Well, some parents would. Why is this an issue?

Plenty of parents would still want to go private to keep their child away from the children of the "great unwashed"

Stressedbutblessed · 17/02/2014 08:28

Vanilla - posted solutions a while back in the thread

Marni23 · 17/02/2014 08:31

Plenty of parents would still want to go private to keep their child away from the children of the "great unwashed"

Evidence please Martorana?

Martorana · 17/02/2014 08:39

What do you mean, evidence?

All I'm saying is that those who send their children private for reasons unrelated to academic or other achievement would still do so even if there was no noticeable difference in such achievement between state and private schools.

Vanillachocolate · 17/02/2014 08:40

You can't have solutions if you don't know what problem you are solving.

All solutions were about abolishing private and selective schools, while what is needed is to fix the comprehensives.
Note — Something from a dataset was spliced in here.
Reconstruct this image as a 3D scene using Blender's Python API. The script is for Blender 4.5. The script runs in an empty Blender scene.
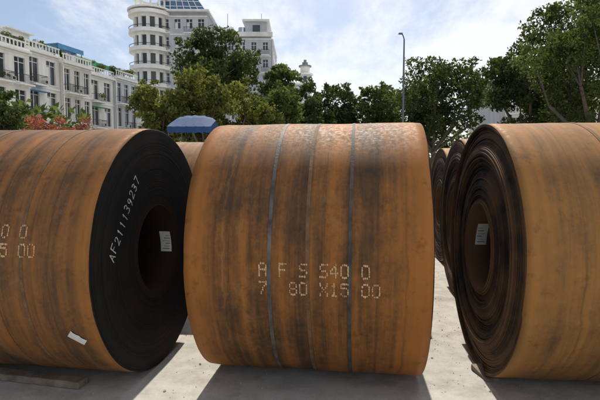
import bpy, math, random
import numpy as np
from mathutils import Vector, Matrix, noise as mnoise
random.seed(7)
S=bpy.context.scene
rad=math.radians
SUN_EL, SUN_AZ = 50.0, 5.0
# ------------------------------------------------------------------ helpers
def link(o,parent=None):
    S.collection.objects.link(o)
    if parent: o.parent=parent
    return o
def empty(name,loc=(0,0,0),rz=0):
    e=bpy.data.objects.new(name,None); e.empty_display_size=.2
    e.location=loc; e.rotation_euler=(0,0,rz); return link(e)
def meshobj(name,v,f,mats,parent=None,smooth=False,mi=None,loc=None,rz=None):
    m=bpy.data.meshes.new(name); m.from_pydata([tuple(p) for p in v],[],f); 
    if not isinstance(mats,(list,tuple)): mats=[mats]
    for t in mats: m.materials.append(t)
    if mi is not None: m.polygons.foreach_set('material_index',mi)
    if smooth is True: m.polygons.foreach_set('use_smooth',[True]*len(f))
    elif isinstance(smooth,list): m.polygons.foreach_set('use_smooth',smooth)
    m.update()
    o=bpy.data.objects.new(name,m)
    if loc is not None: o.location=loc
    if rz is not None: o.rotation_euler=(0,0,rz)
    return link(o,parent)
class NT:
    def __init__(s,nt): s.nt=nt
    def n(s,t,**k):
        x=s.nt.nodes.new(t)
        for a,b in k.items(): setattr(x,a,b)
        return x
    def l(s,a,b): s.nt.links.new(a,b)
    def ramp(s,fac,stops,interp='LINEAR'):
        r=s.n('ShaderNodeValToRGB'); cr=r.color_ramp; cr.interpolation=interp
        while len(cr.elements)>1: cr.elements.remove(cr.elements[-1])
        for i,(p,c) in enumerate(stops):
            e=cr.elements[0] if i==0 else cr.elements.new(p)
            e.position=p; e.color=(c if isinstance(c,tuple) else (c,c,c))+(1,)
        s.l(fac,r.inputs[0]); return r.outputs[0]
    def mix(s,f,a,b,mode='MIX'):
        m=s.n('ShaderNodeMix',data_type='RGBA',blend_type=mode)
        for k,val in ((0,f),(6,a),(7,b)):
            if hasattr(val,'is_output'): s.l(val,m.inputs[k])
            elif isinstance(val,tuple): m.inputs[k].default_value=val+(1,)
            else: m.inputs[k].default_value=val
        return m.outputs[2]
    def math(s,op,a,b=0.0,clamp=False):
        m=s.n('ShaderNodeMath',operation=op,use_clamp=clamp)
        for k,val in ((0,a),(1,b)):
            if hasattr(val,'is_output'): s.l(val,m.inputs[k])
            else: m.inputs[k].default_value=val
        return m.outputs[0]
    def noise(s,vec,scale,detail=4,rough=.55,dim='3D'):
        t=s.n('ShaderNodeTexNoise',noise_dimensions=dim)
        t.inputs['Scale'].default_value=scale; t.inputs['Detail'].default_value=detail; t.inputs['Roughness'].default_value=rough
        if vec is not None: s.l(vec,t.inputs['W' if dim=='1D' else 'Vector'])
        return t.outputs['Fac']
    def mapping(s,vec,scale=(1,1,1),loc=(0,0,0)):
        m=s.n('ShaderNodeMapping'); m.inputs['Scale'].default_value=scale; m.inputs['Location'].default_value=loc
        s.l(vec,m.inputs[0]); return m.outputs[0]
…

But here there is a denial that tat there is a problem with comprehensives. Teaching in comprehensive is the best there is. Nothing special needs to be done about culture and underachieving pupils.

So nothing needs to be done, apparently.

Stressedbutblessed · 17/02/2014 08:59

sorry Vanilla don't follow - just abt to finish work so maybe brain fog.
Martorana - I agree, I know a few that feel they and their DC are above ordinary mortals but we are taking a tiny fraction . Many choose private education and really stretch themselves to provide perceived opportunities various schools offer.
Money will always provide more opportunity in every aspect of life. Is that wrong?

Martorana · 17/02/2014 09:06

"But here there is a denial that tat there is a problem with comprehensives. Teaching in comprehensive is the best there is. Nothing special needs to be done about culture and underachieving pupils."

I don't think there is denial. But I do think that the anti-comprehensive culture on Mumsnet is so pervasive that those of us who, from experience and research, know that it is a model that can, and indeed, does, work are wary of saying anything negative lest it becomes a stick to beat us with.

Stressedbutblessed · 17/02/2014 09:10

Martorana - I don't think parents who send their kids to the local comp care any less. In fact they may well care more about their DC education. There are also the wealthy parents that offload difficult and underperforming children to boarding school. One of the poor girls from Dds Kindy was sent boarding halfway across the world aged 5 which is tantamount to child abuse IMO. So no I don't think parents sending kids to a comp care less!

Marni23 · 17/02/2014 09:34

Martorana no, what you said was Plenty of parents would still want to go private to keep their child away from the children of the "great unwashed"

It's the kind of emotive generalisation that I know you dislike other posters using without evidence to back up such a claim. So I was just asking where your evidence was coming from. Could you provide a link perhaps?

motherinferior · 17/02/2014 09:40

In answer to your quasi-rhetorical question, I think several of us on this thread have said that we don't want to send our kid to fee-paying schools because they are being perfectly well-educated at the local comp. And you cannot on the one hand ask that question and then concede that some of us do 'care about education' (a number of us are also quite well-educated, which is a separate issue but does reinforce the point that we might know the sort of outcomes we are looking for: if I rate my kids' English teachers, believe me they have to be pretty good).

Martorana · 17/02/2014 09:40

OK- I retract "great unwashed"

"Even if state and private schools were indistinguishable in terms of academic and other achievement, plenty of parents would still choose private because of the intangible, je ne sais quoi that such institutions impart"

Better? Grin

Vanillachocolate · 17/02/2014 09:44

I agree that the comprehensive model does work in many instances. However,I think the reason why it works cannot be replicated and scaled up to all the schools in the country. That's why in majority of cases it doesn't.

So to bolster parents' confidence in comprehensive system one need to do something about the culture and the underachieving disruptive pupils.

motherinferior · 17/02/2014 09:47

So it works in many (numerically) but not in the majority (proportionately)?